All lines holding the string "picture" are to be shown.

****************

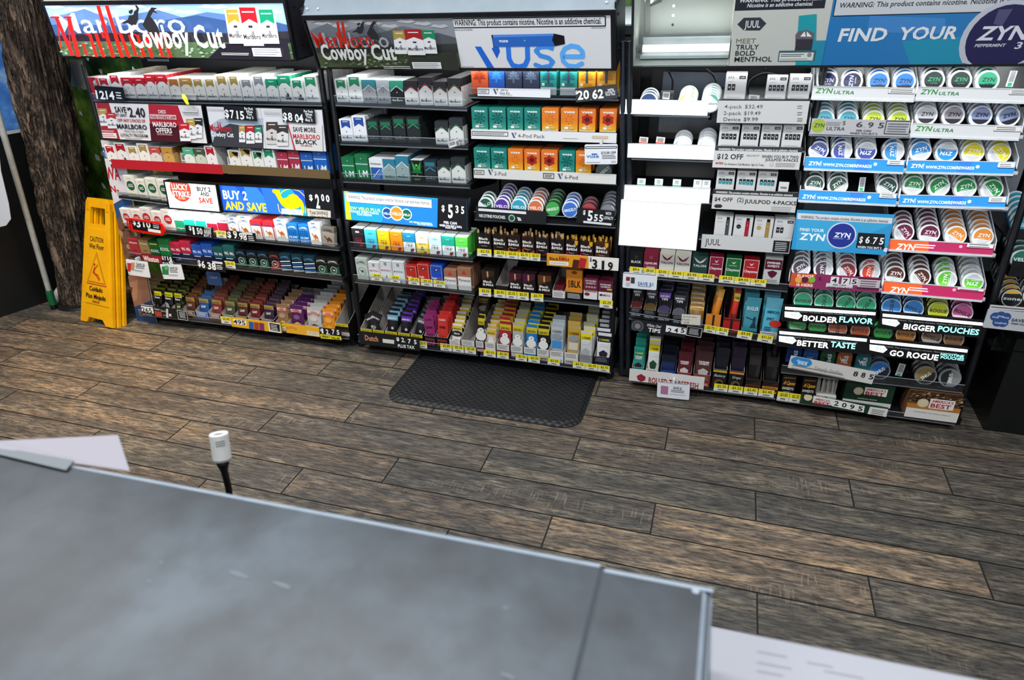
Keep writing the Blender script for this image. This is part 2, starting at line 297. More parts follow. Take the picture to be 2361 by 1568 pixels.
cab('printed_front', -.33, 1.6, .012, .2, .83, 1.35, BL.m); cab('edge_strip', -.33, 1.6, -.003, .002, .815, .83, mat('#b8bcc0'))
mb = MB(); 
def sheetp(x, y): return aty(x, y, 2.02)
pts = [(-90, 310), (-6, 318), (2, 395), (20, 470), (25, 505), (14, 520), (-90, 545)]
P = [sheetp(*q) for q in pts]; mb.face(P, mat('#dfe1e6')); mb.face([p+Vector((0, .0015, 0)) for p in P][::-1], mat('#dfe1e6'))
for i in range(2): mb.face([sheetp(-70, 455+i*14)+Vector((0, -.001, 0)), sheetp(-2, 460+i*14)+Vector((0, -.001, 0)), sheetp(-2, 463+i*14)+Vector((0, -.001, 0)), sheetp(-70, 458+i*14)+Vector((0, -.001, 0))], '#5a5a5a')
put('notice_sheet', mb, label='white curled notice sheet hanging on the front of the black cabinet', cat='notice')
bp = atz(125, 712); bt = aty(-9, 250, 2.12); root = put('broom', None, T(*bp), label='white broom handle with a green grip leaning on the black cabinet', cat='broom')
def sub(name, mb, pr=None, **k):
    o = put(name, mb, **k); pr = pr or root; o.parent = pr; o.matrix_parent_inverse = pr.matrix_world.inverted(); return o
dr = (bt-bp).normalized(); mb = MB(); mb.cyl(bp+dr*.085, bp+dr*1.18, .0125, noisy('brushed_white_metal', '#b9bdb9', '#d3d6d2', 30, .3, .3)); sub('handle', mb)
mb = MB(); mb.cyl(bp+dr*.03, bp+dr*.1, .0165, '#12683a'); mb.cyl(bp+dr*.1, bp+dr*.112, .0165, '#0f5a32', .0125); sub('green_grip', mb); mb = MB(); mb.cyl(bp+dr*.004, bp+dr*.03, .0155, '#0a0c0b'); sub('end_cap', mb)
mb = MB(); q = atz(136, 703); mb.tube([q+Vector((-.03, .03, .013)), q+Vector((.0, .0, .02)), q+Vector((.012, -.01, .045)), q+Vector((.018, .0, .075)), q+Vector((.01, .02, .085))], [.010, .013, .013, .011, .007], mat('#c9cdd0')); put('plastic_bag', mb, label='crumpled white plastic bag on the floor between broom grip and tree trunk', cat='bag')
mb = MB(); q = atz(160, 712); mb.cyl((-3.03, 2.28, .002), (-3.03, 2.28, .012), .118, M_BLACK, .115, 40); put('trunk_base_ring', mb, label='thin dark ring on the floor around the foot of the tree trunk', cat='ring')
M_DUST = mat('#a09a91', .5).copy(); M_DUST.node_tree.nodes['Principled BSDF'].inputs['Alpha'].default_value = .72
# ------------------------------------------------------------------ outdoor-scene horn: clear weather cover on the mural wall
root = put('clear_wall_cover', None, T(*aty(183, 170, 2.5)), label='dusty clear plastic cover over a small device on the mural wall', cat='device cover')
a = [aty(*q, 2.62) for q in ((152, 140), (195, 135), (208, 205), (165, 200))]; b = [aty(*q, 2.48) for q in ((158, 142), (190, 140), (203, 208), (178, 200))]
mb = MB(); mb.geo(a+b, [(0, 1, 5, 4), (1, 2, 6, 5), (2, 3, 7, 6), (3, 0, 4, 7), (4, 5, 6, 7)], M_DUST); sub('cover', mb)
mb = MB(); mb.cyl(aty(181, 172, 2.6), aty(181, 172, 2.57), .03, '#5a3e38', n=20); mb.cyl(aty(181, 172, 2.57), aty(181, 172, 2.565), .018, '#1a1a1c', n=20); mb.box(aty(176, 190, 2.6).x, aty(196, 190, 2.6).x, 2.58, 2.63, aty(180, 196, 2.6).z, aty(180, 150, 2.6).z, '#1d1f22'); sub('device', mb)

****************

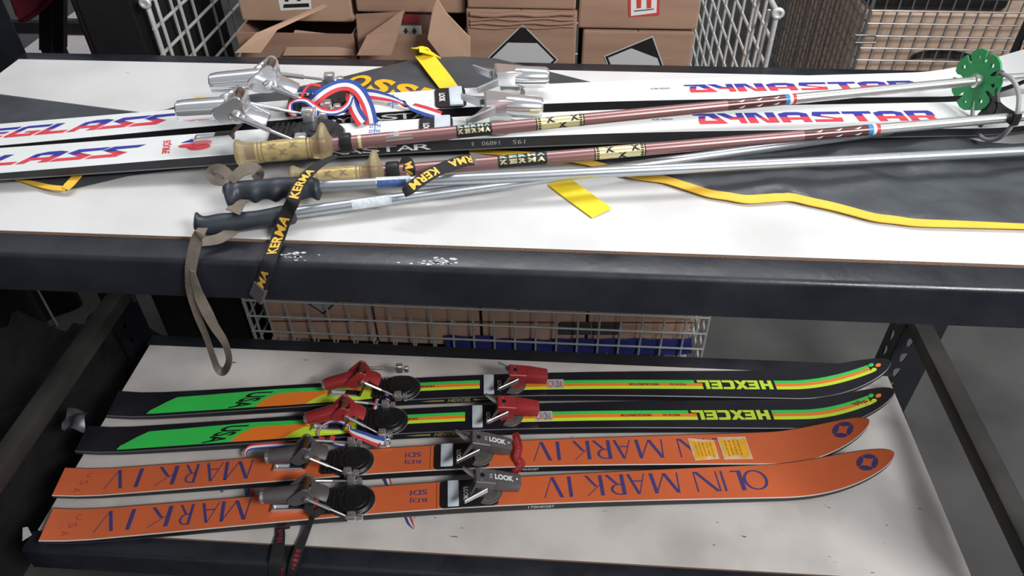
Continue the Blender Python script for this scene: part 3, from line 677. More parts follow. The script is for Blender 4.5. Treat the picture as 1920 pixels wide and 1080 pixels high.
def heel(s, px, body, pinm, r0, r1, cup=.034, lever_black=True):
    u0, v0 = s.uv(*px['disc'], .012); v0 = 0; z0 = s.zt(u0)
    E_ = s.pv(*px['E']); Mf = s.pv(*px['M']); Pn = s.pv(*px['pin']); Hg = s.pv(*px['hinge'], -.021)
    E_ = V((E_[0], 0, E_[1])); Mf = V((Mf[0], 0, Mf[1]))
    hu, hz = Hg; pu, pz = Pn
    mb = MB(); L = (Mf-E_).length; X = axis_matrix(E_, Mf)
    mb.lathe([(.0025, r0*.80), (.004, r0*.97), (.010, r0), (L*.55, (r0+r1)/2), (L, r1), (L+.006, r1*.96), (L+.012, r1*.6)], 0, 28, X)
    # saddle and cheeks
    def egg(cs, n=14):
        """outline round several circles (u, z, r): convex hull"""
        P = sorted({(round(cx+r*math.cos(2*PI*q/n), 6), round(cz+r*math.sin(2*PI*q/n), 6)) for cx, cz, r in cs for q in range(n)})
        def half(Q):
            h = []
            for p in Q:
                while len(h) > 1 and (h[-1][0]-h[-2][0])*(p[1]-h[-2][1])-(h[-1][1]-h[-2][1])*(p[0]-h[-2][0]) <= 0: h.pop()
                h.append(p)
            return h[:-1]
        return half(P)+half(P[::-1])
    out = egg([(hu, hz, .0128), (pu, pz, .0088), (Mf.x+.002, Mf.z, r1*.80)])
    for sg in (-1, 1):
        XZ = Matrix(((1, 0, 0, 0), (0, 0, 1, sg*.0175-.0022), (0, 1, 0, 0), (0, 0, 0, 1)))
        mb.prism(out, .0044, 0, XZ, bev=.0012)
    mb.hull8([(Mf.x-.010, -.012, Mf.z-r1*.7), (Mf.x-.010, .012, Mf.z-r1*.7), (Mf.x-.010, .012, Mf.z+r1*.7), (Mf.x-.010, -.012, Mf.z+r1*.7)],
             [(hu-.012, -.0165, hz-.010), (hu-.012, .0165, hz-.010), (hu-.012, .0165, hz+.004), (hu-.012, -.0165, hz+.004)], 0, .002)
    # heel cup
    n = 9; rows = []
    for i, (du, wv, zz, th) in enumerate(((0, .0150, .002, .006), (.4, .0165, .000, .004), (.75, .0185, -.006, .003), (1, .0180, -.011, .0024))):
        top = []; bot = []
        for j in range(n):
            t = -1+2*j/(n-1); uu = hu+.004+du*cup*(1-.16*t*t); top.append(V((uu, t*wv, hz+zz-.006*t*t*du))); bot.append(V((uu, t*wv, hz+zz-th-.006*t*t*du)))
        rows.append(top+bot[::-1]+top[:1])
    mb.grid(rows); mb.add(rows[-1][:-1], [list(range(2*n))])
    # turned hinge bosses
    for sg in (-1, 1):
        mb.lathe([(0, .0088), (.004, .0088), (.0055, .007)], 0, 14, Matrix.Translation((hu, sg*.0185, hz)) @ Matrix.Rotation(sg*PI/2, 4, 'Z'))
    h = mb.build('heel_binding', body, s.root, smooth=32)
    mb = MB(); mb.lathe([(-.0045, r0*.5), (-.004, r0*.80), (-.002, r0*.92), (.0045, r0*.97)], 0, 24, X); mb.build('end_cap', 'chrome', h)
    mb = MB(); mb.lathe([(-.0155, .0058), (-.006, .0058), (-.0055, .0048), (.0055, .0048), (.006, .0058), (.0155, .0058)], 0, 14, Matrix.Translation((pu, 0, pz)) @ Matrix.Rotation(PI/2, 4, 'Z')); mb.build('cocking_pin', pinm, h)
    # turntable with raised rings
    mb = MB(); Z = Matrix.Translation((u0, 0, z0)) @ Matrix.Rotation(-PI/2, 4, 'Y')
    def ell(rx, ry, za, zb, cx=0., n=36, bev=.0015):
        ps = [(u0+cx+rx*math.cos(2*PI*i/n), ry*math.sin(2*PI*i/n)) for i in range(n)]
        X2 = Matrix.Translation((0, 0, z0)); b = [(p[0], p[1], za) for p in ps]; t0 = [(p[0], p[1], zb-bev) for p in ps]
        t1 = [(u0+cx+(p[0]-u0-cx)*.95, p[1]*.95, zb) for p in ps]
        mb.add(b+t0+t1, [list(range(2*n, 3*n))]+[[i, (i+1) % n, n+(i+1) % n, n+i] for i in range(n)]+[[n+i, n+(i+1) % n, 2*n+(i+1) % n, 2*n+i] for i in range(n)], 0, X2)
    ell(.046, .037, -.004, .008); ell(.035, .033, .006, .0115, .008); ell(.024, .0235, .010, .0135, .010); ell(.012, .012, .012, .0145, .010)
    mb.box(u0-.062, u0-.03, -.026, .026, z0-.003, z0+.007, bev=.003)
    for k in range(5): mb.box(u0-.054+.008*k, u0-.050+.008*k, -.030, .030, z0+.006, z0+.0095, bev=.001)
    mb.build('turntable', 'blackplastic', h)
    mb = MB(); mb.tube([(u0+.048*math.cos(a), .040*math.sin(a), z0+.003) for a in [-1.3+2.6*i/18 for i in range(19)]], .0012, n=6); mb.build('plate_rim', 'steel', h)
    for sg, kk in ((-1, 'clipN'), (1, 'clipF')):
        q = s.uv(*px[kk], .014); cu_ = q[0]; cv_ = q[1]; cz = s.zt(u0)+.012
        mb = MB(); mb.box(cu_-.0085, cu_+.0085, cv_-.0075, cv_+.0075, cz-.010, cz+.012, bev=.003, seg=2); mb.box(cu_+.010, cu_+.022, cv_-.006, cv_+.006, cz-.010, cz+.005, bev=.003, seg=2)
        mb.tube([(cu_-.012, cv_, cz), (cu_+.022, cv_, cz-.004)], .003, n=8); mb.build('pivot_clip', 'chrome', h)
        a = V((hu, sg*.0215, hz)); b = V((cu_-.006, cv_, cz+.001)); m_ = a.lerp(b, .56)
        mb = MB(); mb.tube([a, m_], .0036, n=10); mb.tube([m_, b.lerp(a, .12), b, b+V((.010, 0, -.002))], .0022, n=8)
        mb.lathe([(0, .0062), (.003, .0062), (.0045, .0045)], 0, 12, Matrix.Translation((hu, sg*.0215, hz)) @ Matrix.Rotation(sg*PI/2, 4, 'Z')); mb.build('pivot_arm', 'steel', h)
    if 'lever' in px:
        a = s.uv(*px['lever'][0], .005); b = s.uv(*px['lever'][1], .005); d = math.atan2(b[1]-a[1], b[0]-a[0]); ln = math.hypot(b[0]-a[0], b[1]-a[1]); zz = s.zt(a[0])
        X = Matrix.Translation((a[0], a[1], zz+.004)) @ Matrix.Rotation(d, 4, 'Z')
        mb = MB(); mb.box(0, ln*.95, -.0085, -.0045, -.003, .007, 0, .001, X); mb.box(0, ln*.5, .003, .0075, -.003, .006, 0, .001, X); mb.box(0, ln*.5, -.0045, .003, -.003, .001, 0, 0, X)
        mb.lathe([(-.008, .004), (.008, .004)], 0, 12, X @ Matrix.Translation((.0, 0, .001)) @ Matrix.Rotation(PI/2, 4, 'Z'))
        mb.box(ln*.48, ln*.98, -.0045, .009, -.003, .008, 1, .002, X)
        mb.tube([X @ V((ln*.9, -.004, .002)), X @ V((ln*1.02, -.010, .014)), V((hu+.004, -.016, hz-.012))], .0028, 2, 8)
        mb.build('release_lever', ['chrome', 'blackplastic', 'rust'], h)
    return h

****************

§ **Correct answer**:
Keep writing the Blender script for this image. This is part 2, starting at line 297. More parts follow. Take the picture to be 2361 by 1568 pixels.
Continue the Blender Python script for this scene: part 3, from line 677. More parts follow. The script is for Blender 4.5. Treat the picture as 1920 pixels wide and 1080 pixels high.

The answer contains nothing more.